Is there a way to find an explicit representing path for the non-trivial element of $\pi(\text{GL}_n(\mathbb{R}))$? i.e describing a non-contractible (closed) path?
(I guess for $n=2$ it's just like in $SO(2)\cong \mathbb{S}^1$?)
One can show the inclusion $O(n) \to GL(n)$ is a homotopy equivalence, and the inclusion $SO(2) \to SO(n)$ induces a surjective map on $\pi_1$ (and that $SO(n) \to SO(n+1)$ actually induces isomorphisms for $n>2$).
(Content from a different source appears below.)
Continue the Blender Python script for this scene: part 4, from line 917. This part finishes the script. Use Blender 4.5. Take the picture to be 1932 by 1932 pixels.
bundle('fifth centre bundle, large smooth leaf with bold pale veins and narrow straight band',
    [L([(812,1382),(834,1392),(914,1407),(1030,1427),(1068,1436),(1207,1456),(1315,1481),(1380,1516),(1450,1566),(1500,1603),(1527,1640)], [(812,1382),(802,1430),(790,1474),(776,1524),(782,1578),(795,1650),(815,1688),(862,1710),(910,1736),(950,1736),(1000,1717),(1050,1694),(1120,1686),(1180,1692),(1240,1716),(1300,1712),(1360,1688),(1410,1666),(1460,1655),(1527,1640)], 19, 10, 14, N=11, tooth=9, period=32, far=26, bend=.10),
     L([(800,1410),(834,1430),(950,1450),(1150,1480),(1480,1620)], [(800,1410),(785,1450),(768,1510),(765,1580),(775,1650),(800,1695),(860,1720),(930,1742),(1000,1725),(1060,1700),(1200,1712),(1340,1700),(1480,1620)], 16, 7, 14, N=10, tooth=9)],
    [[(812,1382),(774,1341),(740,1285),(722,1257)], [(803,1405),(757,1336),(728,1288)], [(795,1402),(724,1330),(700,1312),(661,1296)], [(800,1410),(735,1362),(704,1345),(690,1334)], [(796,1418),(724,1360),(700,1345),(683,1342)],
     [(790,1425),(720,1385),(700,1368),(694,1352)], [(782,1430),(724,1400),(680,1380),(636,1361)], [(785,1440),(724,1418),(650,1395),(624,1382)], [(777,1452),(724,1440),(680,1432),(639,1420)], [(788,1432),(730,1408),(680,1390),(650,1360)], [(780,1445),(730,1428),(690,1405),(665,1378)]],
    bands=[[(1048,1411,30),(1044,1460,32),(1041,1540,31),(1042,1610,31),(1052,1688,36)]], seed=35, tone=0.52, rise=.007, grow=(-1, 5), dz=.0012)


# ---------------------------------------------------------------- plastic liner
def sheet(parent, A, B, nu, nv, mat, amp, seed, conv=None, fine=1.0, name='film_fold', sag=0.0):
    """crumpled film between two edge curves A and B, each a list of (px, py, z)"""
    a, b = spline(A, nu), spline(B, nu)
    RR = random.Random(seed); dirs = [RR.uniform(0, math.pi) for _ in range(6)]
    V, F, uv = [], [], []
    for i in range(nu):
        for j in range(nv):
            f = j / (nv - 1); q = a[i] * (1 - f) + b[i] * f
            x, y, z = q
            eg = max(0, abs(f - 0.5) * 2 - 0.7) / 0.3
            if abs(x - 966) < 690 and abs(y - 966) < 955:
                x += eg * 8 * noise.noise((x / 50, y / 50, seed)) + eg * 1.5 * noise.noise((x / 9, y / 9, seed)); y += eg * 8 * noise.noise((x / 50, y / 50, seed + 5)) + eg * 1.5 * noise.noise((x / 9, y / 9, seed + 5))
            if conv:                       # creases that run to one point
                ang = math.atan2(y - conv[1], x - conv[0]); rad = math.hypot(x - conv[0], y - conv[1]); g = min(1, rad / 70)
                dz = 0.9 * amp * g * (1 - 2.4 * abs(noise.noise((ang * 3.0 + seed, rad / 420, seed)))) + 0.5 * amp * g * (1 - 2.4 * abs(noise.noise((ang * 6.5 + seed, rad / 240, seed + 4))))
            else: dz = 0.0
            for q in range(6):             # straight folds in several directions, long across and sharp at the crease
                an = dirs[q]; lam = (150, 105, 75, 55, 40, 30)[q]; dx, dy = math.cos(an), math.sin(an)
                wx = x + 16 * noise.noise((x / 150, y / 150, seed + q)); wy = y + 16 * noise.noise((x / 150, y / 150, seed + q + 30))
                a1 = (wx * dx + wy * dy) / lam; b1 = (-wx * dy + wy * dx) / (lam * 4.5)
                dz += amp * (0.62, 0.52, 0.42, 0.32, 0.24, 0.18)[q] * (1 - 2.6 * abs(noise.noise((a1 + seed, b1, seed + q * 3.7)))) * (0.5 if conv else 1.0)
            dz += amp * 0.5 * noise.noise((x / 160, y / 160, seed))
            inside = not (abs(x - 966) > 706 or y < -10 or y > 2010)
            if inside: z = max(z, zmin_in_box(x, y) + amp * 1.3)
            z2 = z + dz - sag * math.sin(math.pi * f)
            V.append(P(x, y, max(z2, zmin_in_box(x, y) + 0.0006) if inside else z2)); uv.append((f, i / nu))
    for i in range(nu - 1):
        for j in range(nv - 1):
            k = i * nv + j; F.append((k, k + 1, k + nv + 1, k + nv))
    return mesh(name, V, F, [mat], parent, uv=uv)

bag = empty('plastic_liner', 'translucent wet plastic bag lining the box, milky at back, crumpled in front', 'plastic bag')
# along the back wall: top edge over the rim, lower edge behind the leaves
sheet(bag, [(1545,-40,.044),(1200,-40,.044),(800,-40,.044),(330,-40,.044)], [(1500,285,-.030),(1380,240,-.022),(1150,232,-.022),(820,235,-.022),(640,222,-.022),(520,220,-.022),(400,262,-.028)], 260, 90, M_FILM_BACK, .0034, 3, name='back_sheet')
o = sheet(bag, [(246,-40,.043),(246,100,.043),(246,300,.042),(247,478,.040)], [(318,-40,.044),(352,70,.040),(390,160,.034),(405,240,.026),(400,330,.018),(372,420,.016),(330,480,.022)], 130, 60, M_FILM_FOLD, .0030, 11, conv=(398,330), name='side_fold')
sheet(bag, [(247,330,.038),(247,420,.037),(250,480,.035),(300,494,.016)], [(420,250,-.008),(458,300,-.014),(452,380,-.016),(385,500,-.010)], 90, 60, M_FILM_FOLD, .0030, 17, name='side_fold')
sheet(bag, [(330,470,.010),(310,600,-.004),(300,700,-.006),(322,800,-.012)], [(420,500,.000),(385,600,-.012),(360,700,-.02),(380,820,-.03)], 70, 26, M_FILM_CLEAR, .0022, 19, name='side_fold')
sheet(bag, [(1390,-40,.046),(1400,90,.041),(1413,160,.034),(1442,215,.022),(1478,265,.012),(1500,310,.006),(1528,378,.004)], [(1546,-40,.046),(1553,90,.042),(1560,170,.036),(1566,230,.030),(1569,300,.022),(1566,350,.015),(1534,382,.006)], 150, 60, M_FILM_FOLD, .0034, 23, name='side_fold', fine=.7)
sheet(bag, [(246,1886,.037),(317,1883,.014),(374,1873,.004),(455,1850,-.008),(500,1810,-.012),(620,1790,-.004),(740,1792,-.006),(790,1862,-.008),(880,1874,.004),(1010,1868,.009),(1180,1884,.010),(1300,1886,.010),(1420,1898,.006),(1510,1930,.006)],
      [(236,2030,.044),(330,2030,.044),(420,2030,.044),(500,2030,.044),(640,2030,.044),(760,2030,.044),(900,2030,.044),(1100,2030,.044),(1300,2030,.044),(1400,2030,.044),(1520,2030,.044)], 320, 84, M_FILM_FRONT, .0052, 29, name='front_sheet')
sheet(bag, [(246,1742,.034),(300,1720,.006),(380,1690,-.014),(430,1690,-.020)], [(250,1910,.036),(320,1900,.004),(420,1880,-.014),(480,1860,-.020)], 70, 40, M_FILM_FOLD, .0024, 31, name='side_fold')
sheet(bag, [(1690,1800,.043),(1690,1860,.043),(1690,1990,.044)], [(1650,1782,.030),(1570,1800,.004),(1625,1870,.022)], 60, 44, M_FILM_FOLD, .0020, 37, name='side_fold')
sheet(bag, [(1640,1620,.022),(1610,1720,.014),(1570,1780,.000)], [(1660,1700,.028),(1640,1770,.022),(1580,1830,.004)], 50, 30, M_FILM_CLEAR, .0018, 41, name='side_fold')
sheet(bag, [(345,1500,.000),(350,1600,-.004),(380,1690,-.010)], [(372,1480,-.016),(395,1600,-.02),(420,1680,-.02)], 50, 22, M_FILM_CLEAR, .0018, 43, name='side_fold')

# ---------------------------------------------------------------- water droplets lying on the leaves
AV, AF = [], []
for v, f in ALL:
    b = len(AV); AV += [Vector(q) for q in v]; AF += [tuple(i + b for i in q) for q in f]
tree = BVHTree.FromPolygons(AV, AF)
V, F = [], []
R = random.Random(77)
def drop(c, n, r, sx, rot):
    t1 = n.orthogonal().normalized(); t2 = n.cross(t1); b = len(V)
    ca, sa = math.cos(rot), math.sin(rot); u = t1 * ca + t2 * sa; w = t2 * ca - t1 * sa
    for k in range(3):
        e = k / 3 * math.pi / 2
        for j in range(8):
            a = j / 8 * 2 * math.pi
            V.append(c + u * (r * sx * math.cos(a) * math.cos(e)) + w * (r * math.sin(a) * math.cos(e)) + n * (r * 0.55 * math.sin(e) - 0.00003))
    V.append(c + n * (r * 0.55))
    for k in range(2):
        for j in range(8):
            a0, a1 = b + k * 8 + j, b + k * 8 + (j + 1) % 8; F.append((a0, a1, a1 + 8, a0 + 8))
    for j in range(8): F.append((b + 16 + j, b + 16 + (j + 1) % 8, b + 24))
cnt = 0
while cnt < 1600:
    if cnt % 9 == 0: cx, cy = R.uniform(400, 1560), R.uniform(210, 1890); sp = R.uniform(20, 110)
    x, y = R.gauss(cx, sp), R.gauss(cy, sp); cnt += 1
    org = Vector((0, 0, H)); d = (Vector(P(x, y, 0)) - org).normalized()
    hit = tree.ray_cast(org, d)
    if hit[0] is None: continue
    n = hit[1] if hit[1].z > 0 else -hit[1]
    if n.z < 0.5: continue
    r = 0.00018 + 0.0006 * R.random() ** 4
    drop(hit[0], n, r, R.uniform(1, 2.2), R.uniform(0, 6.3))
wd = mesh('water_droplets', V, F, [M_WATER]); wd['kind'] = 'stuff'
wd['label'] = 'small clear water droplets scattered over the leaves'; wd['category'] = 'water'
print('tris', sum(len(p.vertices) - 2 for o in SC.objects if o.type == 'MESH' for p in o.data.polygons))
The first statement is proven essentially by row reduction, and the second is an easy calculation using the homotopy exact sequence for the fibration $SO(n) \to SO(n+1) \to S^n$. The fibration is just the evaluation map on a fixed unit vector.
Given all this, it should be straightforward to construct an explicit non nullhomotopic loop in $GL(n)$. Just take the generator for $\pi_1(SO(2))$ and push it forward via the most obvious inclusion $SO(2) \to GL(n)$.